A fragilidade das fachadas ativas: Reflexões jurídicas no âmbito da responsabilidade do permutante do terreno
quarta-feira, 19 de novembro de 2025
Atualizado em 18 de novembro de 2025 12:43
Nos últimos anos, incorporadoras vêm adotando com frequência crescente o modelo de fachadas ativas em edifícios residenciais. A proposta inicial desse instrumento urbanístico era promover o dinamismo dos passeios públicos por meio da interação entre pedestres e atividades comerciais instaladas nos térreos, evitando a monotonia das chamadas "paredes cegas". Essa diretriz foi consolidada no Plano Diretor Estratégico da cidade de São Paulo, durante a gestão do prefeito Fernando Haddad, em 20141.
O objetivo central da política era claro: estimular a vitalidade em bairros de baixa movimentação, reforçar a segurança urbana pela ocupação qualificada do espaço público e integrar o uso residencial ao comercial. A lógica urbanística era simples e eficaz: áreas mais visíveis, movimentadas e habitadas tendem a sofrer menos com vandalismo e criminalidade.
A distância entre teoria e prática
A execução, contudo, revelou resultados bem distintos. Multiplicaram-se as chamadas fachadas inativas ou subutilizadas, marcadas por imóveis comerciais vazios e sucessivas placas de "aluga-se" ou "vende-se", na constatação de Thais Soares2. Em uma metrópole com mais de 12 milhões de habitantes, o cenário idealizado de dinamismo urbano deu lugar a lojas fechadas e espaços economicamente inviáveis.
Grande parte desse insucesso decorre de projetos mal planejados. Talvez porque muitos empreendimentos foram concebidos por construtoras habituadas apenas ao setor residencial, sem domínio das especificidades de espaços comerciais, a quiçá conduzir esse fracasso. O resultado foram lojas pouco funcionais, muitas vezes projetadas como "sobras" do empreendimento3, o que as tornou pouco atrativas ao mercado. Surge então a pergunta: existe um culpado?
Como observa Victor Hirata, gerente sênior da empresa imobiliária CBRE, a ausência de planejamento de longo prazo foi determinante: diversos projetos limitaram-se a atender exigências legais ou a atrair grandes redes no momento da entrega, sem considerar a sustentabilidade econômica.

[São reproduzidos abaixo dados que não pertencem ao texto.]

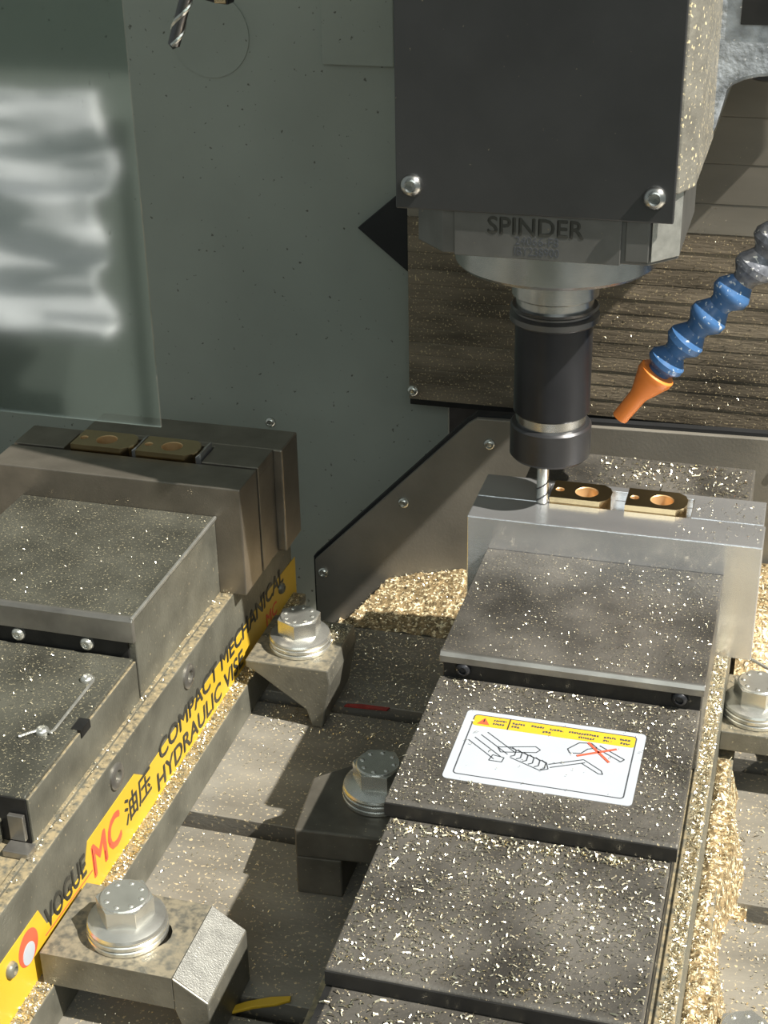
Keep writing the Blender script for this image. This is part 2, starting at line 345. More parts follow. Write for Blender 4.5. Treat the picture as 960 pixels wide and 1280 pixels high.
        bm = bmesh.new(); tube(bm, [(-0.1661, -0.1440, -0.0412), (-0.1625, -0.1435, -0.0418), (-0.1620, -0.1455, -0.0420), (-0.1618, -0.190, -0.0420), (-0.1625, -0.1925, -0.0418), (-0.1673, -0.1915, -0.0412), (-0.1760, -0.1990, -0.0420)], 0.0008)
        obj('lock_wire', bm, 'clamp_face', t, smooth=True)
        for (yy, zz) in ((-0.0735, -0.0815), (-0.1694, -0.0808)):
            bm = bmesh.new(); lathe(bm, [(0.0072, -0.002), (0.0072, 0.0010), (0.0062, 0.0016), (0.0036, 0.0016), (0.0034, -0.0010), (0.0001, -0.0012)], 20, Matrix.Translation((X(xb), yy, zz)) @ Matrix.Rotation(math.pi / 2, 4, 'Y'))
            s = obj('plug_screw', bm, 'lip', t, smooth=True)
    return t
vR = vise(0.0, 'milling vise holding two brass blocks under the tool, white warning sticker on its cover', False)
vL = vise(-0.294, 'oily milling vise with the yellow lettered strip along its side', True)

# warning sticker on the right vise
Z0 = -0.0335
st = tag(boxo('warning_sticker', (0, 0.001, 0, 0.001, Z0, Z0 + 0.0001), 'white'), 'white and yellow warning sticker with red cross on the vise cover', 'sticker')
me = st.data; bm = bmesh.new()
prism(bm, roundrect(0.0320, 0.1175, -0.1912, -0.1358, 0.0025), 'z', Z0, Z0 + 0.0002); bmesh.ops.recalc_face_normals(bm, faces=bm.faces[:]); me.clear_geometry(); bm.to_mesh(me); bm.free()
Z1 = Z0 + 0.0002
bm = bmesh.new(); prism(bm, roundrect(0.0365, 0.1130, -0.1480, -0.1395, 0.0015), 'z', Z1 - 0.0001, Z1 + 0.00008); obj('yellow_band', bm, 'yellow', st)
def inkline(bm, pts, w, z=Z1):
    for a, b in zip(pts, pts[1:]):
        a = Vector(a); b = Vector(b); n = (b - a).normalized(); n = Vector((-n.y, n.x)) * w * 0.75
        prism(bm, [tuple(a - n), tuple(b - n), tuple(b + n), tuple(a + n)], 'z', z - 0.00008, z + 0.0001)
bm = bmesh.new(); rr = roundrect(0.0362, 0.1133, -0.1868, -0.1392, 0.0018); inkline(bm, rr + rr[:1], 0.0004); obj('border_line', bm, 'greyink', st)
bm = bmesh.new(); inkline(bm, [(0.0535, -0.1480), (0.0535, -0.1395)], 0.0004, Z1 + 0.0001); obj('band_divider', bm, 'ink', st)
bm = bmesh.new(); prism(bm, [(0.0385, -0.1465), (0.0445, -0.1465), (0.0415, -0.1412)], 'z', Z1, Z1 + 0.00022); obj('warning_triangle', bm, 'red', st)
bm = bmesh.new(); prism(bm, [(0.0412, -0.1448), (0.0418, -0.1448), (0.0419, -0.1425), (0.0411, -0.1425)], 'z', Z1 + 0.0002, Z1 + 0.0003); obj('exclamation_mark', bm, 'ink', st)
bm = bmesh.new(); rnd = random.Random(3)
for (xs, xe, ys) in ((0.0460, 0.0520, -0.1422), (0.0460, 0.0515, -0.1450), (0.0550, 0.0610, -0.1425), (0.0550, 0.0590, -0.1452), (0.0640, 0.0700, -0.1424), (0.0730, 0.0790, -0.1430), (0.0700, 0.0740, -0.1455), (0.0820, 0.0960, -0.1428), (0.0870, 0.0945, -0.1458), (0.0985, 0.1040, -0.1430), (0.0985, 0.1010, -0.1456), (0.1060, 0.1110, -0.1430), (0.1065, 0.1105, -0.1458)):
    x = xs
    while x < xe:
        w = rnd.uniform(0.0005, 0.0011); inkline(bm, [(x, ys + rnd.uniform(-.0003, .0003)), (min(x + w, xe), ys + rnd.uniform(-.0003, .0003))], 0.0009, Z1 + 0.0001); x += w + 0.0004
obj('small_print', bm, 'greyink', st)
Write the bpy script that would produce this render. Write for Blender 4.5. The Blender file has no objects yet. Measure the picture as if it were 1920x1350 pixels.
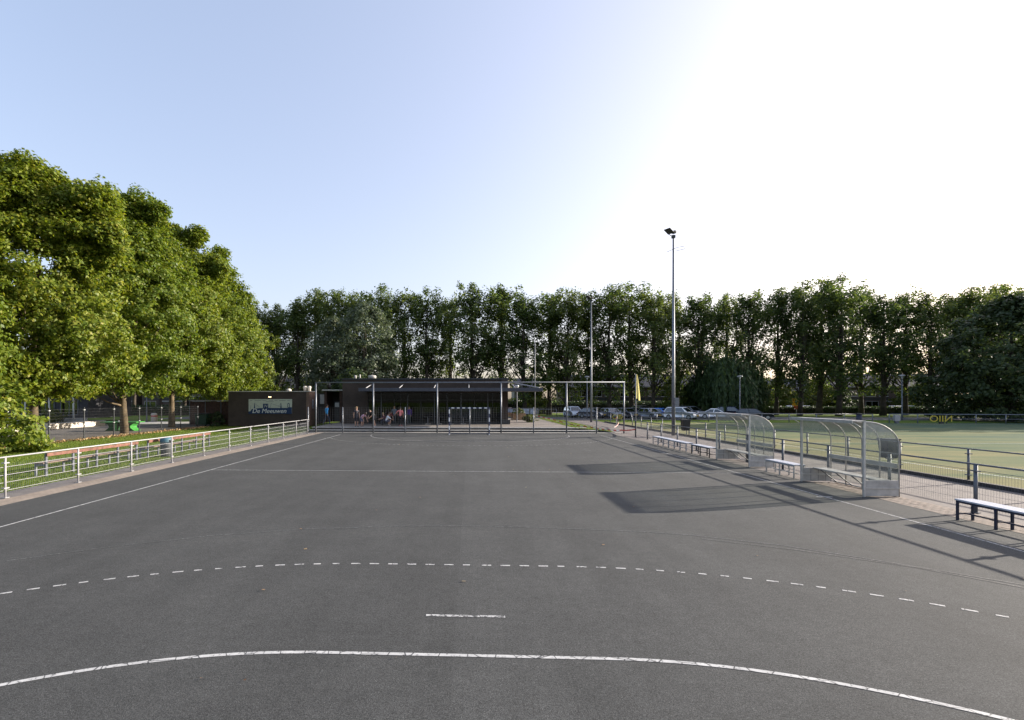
import bpy, math, random
import numpy as np
from mathutils import Vector, Matrix
random.seed(7)
R = math.radians
sc = bpy.context.scene
COL = sc.collection

# ------------------------------------------------------------------ camera, sky, sun, exposure
cam_d = bpy.data.cameras.new('camera')
cam = bpy.data.objects.new('camera', cam_d)
COL.objects.link(cam)
cam.location = (0.0578, 0.5108, 2.737)
cam.rotation_euler = (R(90), 0, 0.04399)
cam_d.sensor_width = 36.0
cam_d.lens = 36.0 * 963.25 / 1920
cam_d.shift_x = (960 - 838.86) / 1920
cam_d.shift_y = (748.78 - 675) / 1920
cam_d.clip_start = 0.05
cam_d.clip_end = 3000
sc.camera = cam

SUN_AZ = math.atan2(0.945, 0.327)        # from +Y towards +X
SUN_EL = R(16.3)
world = bpy.data.worlds.new('World')
sc.world = world
world.use_nodes = True
wn = world.node_tree
bg = wn.nodes['Background']
sky = wn.nodes.new('ShaderNodeTexSky')
sky.sky_type = 'NISHITA'
sky.sun_disc = False
sky.sun_elevation = SUN_EL
sky.sun_rotation = SUN_AZ
sky.air_density = 0.85
sky.dust_density = 4.0
sky.ozone_density = 1.0
hs = wn.nodes.new('ShaderNodeHueSaturation')
hs.inputs['Saturation'].default_value = 1.12
ga = wn.nodes.new('ShaderNodeGamma')          # thin even haze: flattens the range of the clear sky
ga.inputs[1].default_value = 0.58
wn.links.new(sky.outputs[0], ga.inputs[0])
wn.links.new(ga.outputs[0], hs.inputs['Color'])
tint = wn.nodes.new('ShaderNodeMix')
tint.data_type = 'RGBA'
tint.blend_type = 'MULTIPLY'
tint.inputs[0].default_value = 1.0
tint.inputs[7].default_value = (1.01, 0.968, 1.02, 1)
wn.links.new(hs.outputs[0], tint.inputs[6])
wn.links.new(tint.outputs[2], bg.inputs[0])
bg.inputs[1].default_value = 0.15
sun_d = bpy.data.lights.new('sun', 'SUN')
sun = bpy.data.objects.new('sun', sun_d)
COL.objects.link(sun)
sun_d.energy = 3.1
sun_d.angle = R(0.53)
sun_d.color = (1.0, 0.90, 0.77)
sdir = Vector((math.sin(SUN_AZ) * math.cos(SUN_EL), math.cos(SUN_AZ) * math.cos(SUN_EL), math.sin(SUN_EL)))
sun.rotation_euler = sdir.to_track_quat('Z', 'Y').to_euler()
sc.view_settings.view_transform = 'Standard'
sc.view_settings.look = 'None'
sc.view_settings.exposure = 1.96
sc.view_settings.gamma = 1.0
sc.view_settings.use_curve_mapping = False
sc.cycles.max_bounces = 6
sc.cycles.transparent_max_bounces = 16
sc.cycles.transmission_bounces = 6
sc.cycles.caustics_reflective = False
sc.cycles.caustics_refractive = False

# ------------------------------------------------------------------ materials
MATS = {}


def nt(name):
    m = bpy.data.materials.new(name)
    m.use_nodes = True
    t = m.node_tree
    return m, t, t.nodes['Principled BSDF'], t.nodes['Material Output']


def coords(t, kind='Object', scale=(1, 1, 1)):
    tc = t.nodes.new('ShaderNodeTexCoord')
    mp = t.nodes.new('ShaderNodeMapping')
    mp.inputs['Scale'].default_value = scale
    t.links.new(tc.outputs[kind], mp.inputs[0])
    return mp.outputs[0]


def noise(t, vec, scale, detail=3, rough=0.55):
    n = t.nodes.new('ShaderNodeTexNoise')
    n.inputs['Scale'].default_value = scale
    n.inputs['Detail'].default_value = detail
    n.inputs['Roughness'].default_value = rough
    t.links.new(vec, n.inputs['Vector'])
    return n.outputs[0]


def ramp(t, fac, stops):
    r = t.nodes.new('ShaderNodeValToRGB')
    e = r.color_ramp.elements
    while len(e) < len(stops):
        e.new(0.5)
    for el, (p, c) in zip(e, stops):
        el.position = p
        el.color = (c[0], c[1], c[2], 1) if not isinstance(c, (int, float)) else (c, c, c, 1)
    t.links.new(fac, r.inputs[0])
    return r.outputs[0]


def mixc(t, fac, a, b, mode='MIX'):
    m = t.nodes.new('ShaderNodeMix')
    m.data_type = 'RGBA'
    m.blend_type = mode
    for sock, v in ((m.inputs[0], fac), (m.inputs[6], a), (m.inputs[7], b)):
        if hasattr(v, 'links'):
            t.links.new(v, sock)
        elif isinstance(v, (int, float)):
            sock.default_value = v
        else:
            sock.default_value = (v[0], v[1], v[2], 1)
    return m.outputs[2]


def bump(t, bsdf, h, strength, dist=0.01):
    b = t.nodes.new('ShaderNodeBump')
    b.inputs['Strength'].default_value = strength
    b.inputs['Distance'].default_value = dist
    t.links.new(h, b.inputs['Height'])
    t.links.new(b.outputs[0], bsdf.inputs['Normal'])


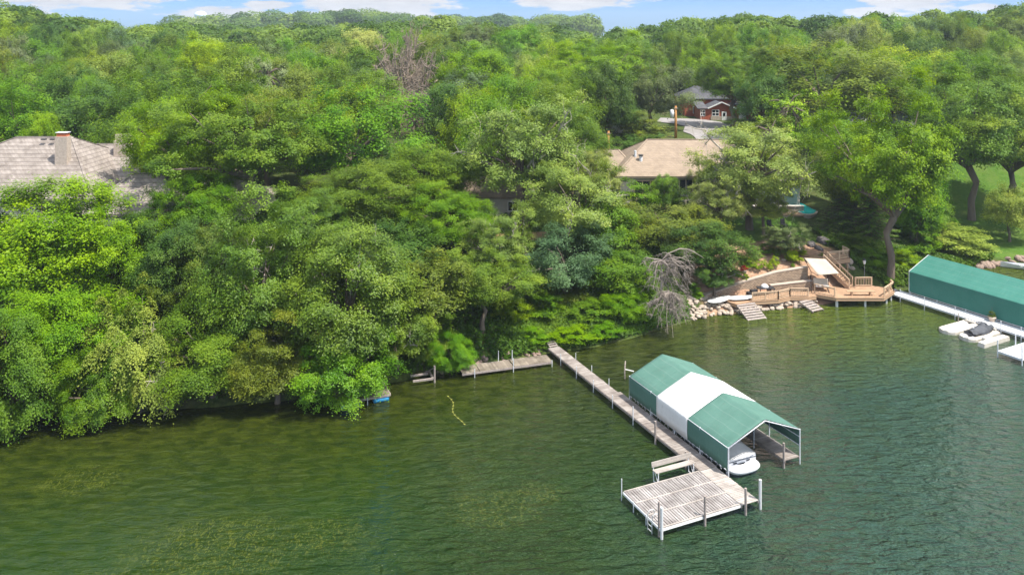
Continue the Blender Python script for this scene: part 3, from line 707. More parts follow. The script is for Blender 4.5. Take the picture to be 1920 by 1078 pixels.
# far wood as one mass
def far_wood():
    r = np.random.default_rng(5); Q = []; T_ = []; 
    pts = []
    for yy in np.arange(212, 345, 7.6):
        for xx in np.arange(-.74*yy, .74*yy, 8.2): pts.append((xx+r.normal()*2.0, yy+r.normal()*2.0))
    for yy in np.arange(700, 860, 40):
        for xx in np.arange(-.42*yy, .1*yy, 15): pts.append((xx, yy))
    pts = np.array(pts); hz = terrain(pts[:, 0], pts[:, 1])
    for (x, y), z in zip(pts, hz):
        far2 = y > 600
        if far2: z = 22+r.normal()*2+6*math.exp(-((x/y+.21)/.05)**2)
        R = r.uniform(4.8, 8.2)*(2.0 if far2 else 1); H = r.uniform(11, 17.5); m = 1500 if far2 else 2200
        d = rdirs(m, r); d[:, 2] = (np.abs(d[:, 2])*1.0-.15) if not far2 else d[:, 2]*1.3
        sd = rdirs(16, r); s_ = np.max(d@sd.T, 1); k = .55+.66*np.clip((s_-.6)/.4, 0, 1)
        c = np.stack([x+d[:, 0]*R*k, y+d[:, 1]*R*k, z+H*.58+d[:, 2]*H*.42*k], 1)
        c += r.normal(size=(m, 3))*R*.055
        Q.append(leaf_quads(c, d*.9+np.array([0, 0, .3])+r.normal(size=(m, 3))*.3, .42*(1 if not far2 else 2.8), .30*(1 if not far2 else 2.8), r))
        tone = r.random(); T_.append(tone*1.0-.15+.25*r.random(m))
    Q = np.concatenate(Q); T_ = np.concatenate(T_)
    o = bpy.data.objects.new('far_wood', quads_mesh('far_wood', Q, [M_leaf], T_)); col.objects.link(o); o.color = (.105, .185, .030, 1)
    tag(o, 'continuous green wood covering the far hills up to the skyline', 'wood', kind='stuff')
far_wood()

# undergrowth on the bank
def undergrowth():
    r = np.random.default_rng(9); Q = []; T_ = []
    def scatter(n, xf, df, dens_h, leaf, tone0):
        x = r.uniform(*xf, n); d = r.uniform(df[0], df[1], n)**1.0; y = shoreY(x)+d
        keep = ~inpoly(x, y, [(17.2, 76), (31.5, 79), (32, 83), (36.5, 84.6), (40.4, 84.6), (40.4, 87.0), (37.5, 90), (37, 92.5), (33, 94), (23, 91), (19.5, 84)])
        for p in LAWNS: keep &= ~inpoly(x, y, p)
        keep &= ~((x > 8) & (x < 44) & (y > 100)); keep &= ~((x < -30) & (y > 78))
        x = x[keep]; y = y[keep]; z = terrain(x, y)
        b = .5+.5*smoothnoise(x, y, 1.3, 3); b2 = .5+.5*smoothnoise(x, y, 3.1, 5); hgt = dens_h*(.15+.9*b*b2+.25*b)
        z = z+hgt*(1-r.random(len(x))**2.2*.7)
        c = np.stack([x, y, z], 1); N = r.normal(size=(len(x), 3))*.45+np.array([0, -.15, .8])
        Q.append(leaf_quads(c, N, leaf, leaf*.6, r)); T_.append(np.clip(.5*b2+.5*r.random(len(x))+tone0, 0, 1))
    scatter(60000, (-1, 17.5), (.1, 16), 1.1, .15, .1)
    scatter(42000, (-48, -1), (.3, 12), .9, .17, -.1)
    scatter(36000, (36.5, 58), (.3, 12), 1.1, .16, .05)
    scatter(50000, (-50, 20), (10, 36), .8, .22, -.1)
    scatter(16000, (38, 62), (9, 20), .8, .2, -.1)
    Q = np.concatenate(Q); T_ = np.concatenate(T_)
    o = bpy.data.objects.new('undergrowth', quads_mesh('undergrowth', Q, [M_leaf], T_)); col.objects.link(o); o.color = (.085, .165, .022, 1)
    tag(o, 'lush green weeds and ground cover on the shore bank', 'undergrowth', kind='stuff')
undergrowth()
def bush(px, py, w, H, z, kind, colr, label, name='shrub', group='shrubs and bushes'):
    x, y, y0 = ground_hit(px, py)
    put(kind, x, y, H, w/2/F*y, colr, name, label, 'bush', group, z=y0, part_names=('foliage', 'stem'))
# boxwoods and garden shrubs
bush(1452, 500, 17, 1.1, 3.2, 'box', 'lime', 'round yellow green boxwood, largest of the three in the mulch bed')
bush(1444, 509, 11, .8, 3.1, 'box', 'lime', 'small round boxwood at the foot of the largest one')
bush(1420, 506, 18, .9, 2.9, 'box', 'bright', 'low round boxwood left of the largest in the mulch bed')
bush(1433, 504, 13, .9, 3.0, 'box', 'bright', 'boxwood squeezed between two others in the mulch bed')
bush(1488, 493, 32, 1.8, 3.6, 'bush', 'lime', 'leafy lime shrub beside the shade swing')
bush(1487, 503, 8, .5, 3.0, 'box', 'fresh', 'tiny green clump on top of the retaining wall')
bush(1400, 500, 30, 1.0, 2.5, 'bush', 'bright', 'spreading yellow green shrub at the left end of the mulch bed')
bush(1303, 560, 30, 1.4, 1.2, 'bush', 'fresh', 'leafy shrub above the riprap left of the paddleboards')
bush(1337, 543, 22, .9, 1.6, 'bush', 'lime', 'pale green shrub just above the left paddleboard')
bush(1396, 527, 16, .7, 1.6, 'bush', 'bright', 'small shrub below the red flower pot in the mulch bed')
bush(1462, 480, 40, 2.2, 3.6, 'bush', 'mid', 'green shrub behind the boxwoods under the pale tree')
bush(1640, 500, 60, 2.2, 1.6, 'bush', 'fresh', 'tall weeds-like shrub between the lamp post and the tall grey trunk')
bush(1610, 478, 60, 2.4, 3.0, 'bush', 'mid', 'green shrub right of the upper stair landing')
bush(1700, 505, 60, 2.0, 1.2, 'bush', 'bright', 'bright shrub right of the tall grey trunk')
bush(1718, 470, 90, 3.2, 2.0, 'bush', 'fresh', 'big green shrub behind the corner of the long green boathouse')
bush(1775, 465, 110, 3.2, 2.0, 'bush', 'pale', 'pink tinged sumac shrub behind the long green boathouse', 'sumac_shrub')
bush(1822, 470, 90, 2.6, 1.6, 'bush', 'pale', 'pink tinged sumac shrub nearest the lawn', 'sumac_shrub')
bush(1745, 430, 90, 3.5, 3.0, 'bush', 'fresh', 'leafy green shrub above the sumacs')
bush(1080, 640, 80, 1.3, .5, 'bush', 'bright', 'bright bush at the shore beside the start of the long dock')
bush(1000, 640, 60, 1.1, .8, 'bush', 'fresh', 'green bush above the shore end of the old plank dock')
bush(1190, 600, 60, 1.6, .7, 'bush', 'fresh', 'fresh bush at the water below the leaning dead trunk')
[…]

A aposta exclusiva em grandes varejistas, sem abertura para a diversidade de ocupantes, resultou na queda dos valores de locação e na frustração das expectativas, sobretudo dos permutantes que cederam terrenos em troca de unidades comerciais.4
Dados recentes reforçam essa realidade. Segundo reportagem do Estado de São Paulo de 7/10/25, do repórter Lucas Agrela, pesquisa da ACSP - Associação Comercial de São Paulo, apurou que entre 60% e 80% desses espaços encontram-se vazios. Os bairros com maior índice de ocupação são Vila Mariana, Ibirapuera, Perdizes, Vila Madalena, Santo Amaro e Av. Rebouças, com predominância da ocupação por redes de varejo de conveniência, como Oxxo e Carrefour Express, e agências bancárias.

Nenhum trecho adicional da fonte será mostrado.